What is expected: Set down each line of the material that follows, exactly, with no pictures.

Recorded data:
#####

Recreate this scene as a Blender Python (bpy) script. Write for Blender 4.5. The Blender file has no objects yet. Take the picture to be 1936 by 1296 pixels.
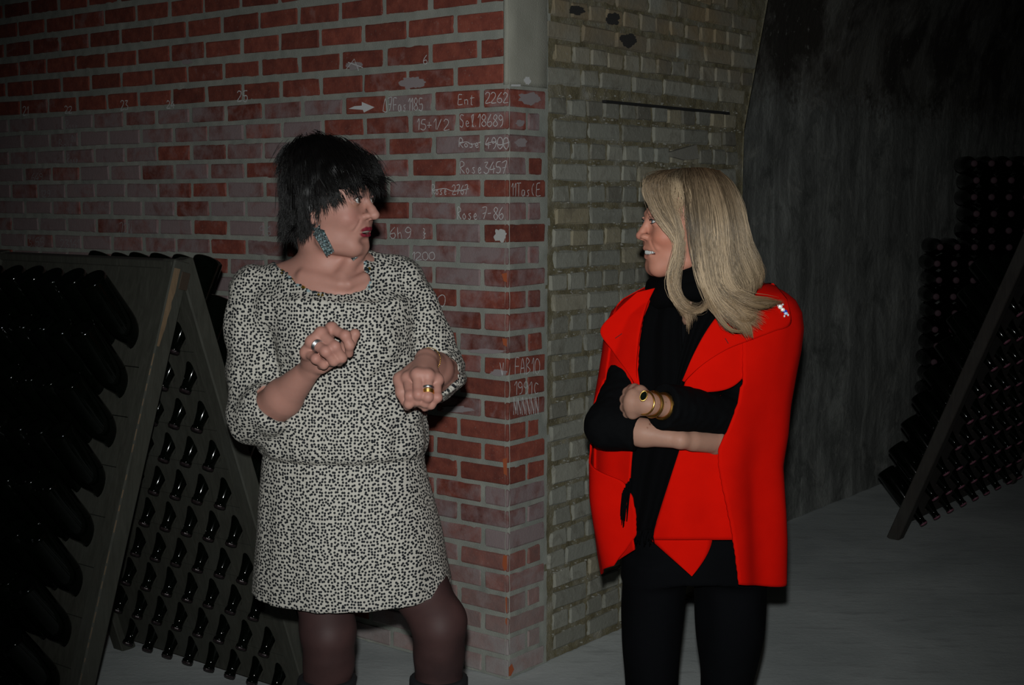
import bpy, bmesh, math, random
import numpy as np
from mathutils import Vector, Matrix
random.seed(11)
SC = bpy.context.scene
COL = SC.collection
# ------------------------------------------------------------------ camera, light, exposure
F_PX, PITCH, CAM_H = 2600.0, math.radians(5.995), 1.545
cam_d = bpy.data.cameras.new('camera'); cam = bpy.data.objects.new('camera', cam_d); COL.objects.link(cam)
cam_d.sensor_width = 36.0; cam_d.lens = 36.0 * F_PX / 1936.0; cam_d.clip_start = 0.05; cam_d.clip_end = 60
cam.location = (0, 0, CAM_H); cam.rotation_euler = (math.pi / 2 - PITCH, 0, 0)
SC.camera = cam
w = bpy.data.worlds.new('cellar_air'); SC.world = w; w.use_nodes = True
w.node_tree.nodes['Background'].inputs[0].default_value = (0.75, 0.9, 1.0, 1)
w.node_tree.nodes['Background'].inputs[1].default_value = 0.0025
fl = bpy.data.lights.new('camera_flash', 'SPOT'); flash = bpy.data.objects.new('camera_flash', fl); COL.objects.link(flash)
fl.energy = 316; fl.color = (0.97, 1.0, 0.985); fl.spot_size = math.radians(58); fl.spot_blend = 1.0; fl.shadow_soft_size = 0.018
flash.location = (-0.012, -0.01, CAM_H + 0.115)
flash.rotation_euler = (math.pi / 2 - math.radians(8.0), 0, math.radians(-1.0))
SC.view_settings.view_transform = 'Standard'; SC.view_settings.look = 'None'
SC.view_settings.exposure = 0.0; SC.view_settings.gamma = 1.0; SC.view_settings.use_curve_mapping = False

# ------------------------------------------------------------------ projection helpers
CP, SP = math.cos(PITCH), math.sin(PITCH)
def ray(px, py):
    u, v = (px - 968.0) / F_PX, (648.0 - py) / F_PX
    return Vector((u, CP + v * SP, -SP + v * CP))
def P(px, py, Y):
    d = ray(px, py); s = Y / d.y
    return Vector((d.x * s, Y, CAM_H + d.z * s))
TH = math.radians(38.1)
CORNER = Vector((-0.014, 4.293, 0))
A_DIR = Vector((-math.cos(TH), math.sin(TH), 0)); A_N = Vector((-math.sin(TH), -math.cos(TH), 0))
B_DIR = Vector((math.sin(TH), math.cos(TH), 0)); B_N = Vector((math.cos(TH), -math.sin(TH), 0))
UP = Vector((0, 0, 1))
def hit(px, py, org, n):
    d = ray(px, py); c = Vector((0, 0, CAM_H))
    return c + d * ((org - c).dot(n) / d.dot(n))
def on_A(px, py):
    p = hit(px, py, CORNER, A_N); return (p - CORNER).dot(A_DIR), p.z
def on_B(px, py):
    p = hit(px, py, CORNER, B_N); return (p - CORNER).dot(B_DIR), p.z
def to_px(p):
    q = Vector(p) - Vector((0, 0, CAM_H))
    z = q.y * CP - q.z * SP
    return 968 + F_PX * q.x / z, 648 - F_PX * (q.y * SP + q.z * CP) / z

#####

Result of this task:
Recreate this scene as a Blender Python (bpy) script. Write for Blender 4.5. The Blender file has no objects yet. Take the picture to be 1936 by 1296 pixels.
import bpy, bmesh, math, random
import numpy as np
from mathutils import Vector, Matrix
random.seed(11)
SC = bpy.context.scene
COL = SC.collection
# ------------------------------------------------------------------ camera, light, exposure
F_PX, PITCH, CAM_H = 2600.0, math.radians(5.995), 1.545
cam_d = bpy.data.cameras.new('camera'); cam = bpy.data.objects.new('camera', cam_d); COL.objects.link(cam)
cam_d.sensor_width = 36.0; cam_d.lens = 36.0 * F_PX / 1936.0; cam_d.clip_start = 0.05; cam_d.clip_end = 60
cam.location = (0, 0, CAM_H); cam.rotation_euler = (math.pi / 2 - PITCH, 0, 0)
SC.camera = cam
w = bpy.data.worlds.new('cellar_air'); SC.world = w; w.use_nodes = True
w.node_tree.nodes['Background'].inputs[0].default_value = (0.75, 0.9, 1.0, 1)
w.node_tree.nodes['Background'].inputs[1].default_value = 0.0025
fl = bpy.data.lights.new('camera_flash', 'SPOT'); flash = bpy.data.objects.new('camera_flash', fl); COL.objects.link(flash)
fl.energy = 316; fl.color = (0.97, 1.0, 0.985); fl.spot_size = math.radians(58); fl.spot_blend = 1.0; fl.shadow_soft_size = 0.018
flash.location = (-0.012, -0.01, CAM_H + 0.115)
flash.rotation_euler = (math.pi / 2 - math.radians(8.0), 0, math.radians(-1.0))
SC.view_settings.view_transform = 'Standard'; SC.view_settings.look = 'None'
SC.view_settings.exposure = 0.0; SC.view_settings.gamma = 1.0; SC.view_settings.use_curve_mapping = False

# ------------------------------------------------------------------ projection helpers
CP, SP = math.cos(PITCH), math.sin(PITCH)
def ray(px, py):
    u, v = (px - 968.0) / F_PX, (648.0 - py) / F_PX
    return Vector((u, CP + v * SP, -SP + v * CP))
def P(px, py, Y):
    d = ray(px, py); s = Y / d.y
    return Vector((d.x * s, Y, CAM_H + d.z * s))
TH = math.radians(38.1)
CORNER = Vector((-0.014, 4.293, 0))
A_DIR = Vector((-math.cos(TH), math.sin(TH), 0)); A_N = Vector((-math.sin(TH), -math.cos(TH), 0))
B_DIR = Vector((math.sin(TH), math.cos(TH), 0)); B_N = Vector((math.cos(TH), -math.sin(TH), 0))
UP = Vector((0, 0, 1))
def hit(px, py, org, n):
    d = ray(px, py); c = Vector((0, 0, CAM_H))
    return c + d * ((org - c).dot(n) / d.dot(n))
def on_A(px, py):
    p = hit(px, py, CORNER, A_N); return (p - CORNER).dot(A_DIR), p.z
def on_B(px, py):
    p = hit(px, py, CORNER, B_N); return (p - CORNER).dot(B_DIR), p.z
def to_px(p):
    q = Vector(p) - Vector((0, 0, CAM_H))
    z = q.y * CP - q.z * SP
    return 968 + F_PX * q.x / z, 648 - F_PX * (q.y * SP + q.z * CP) / z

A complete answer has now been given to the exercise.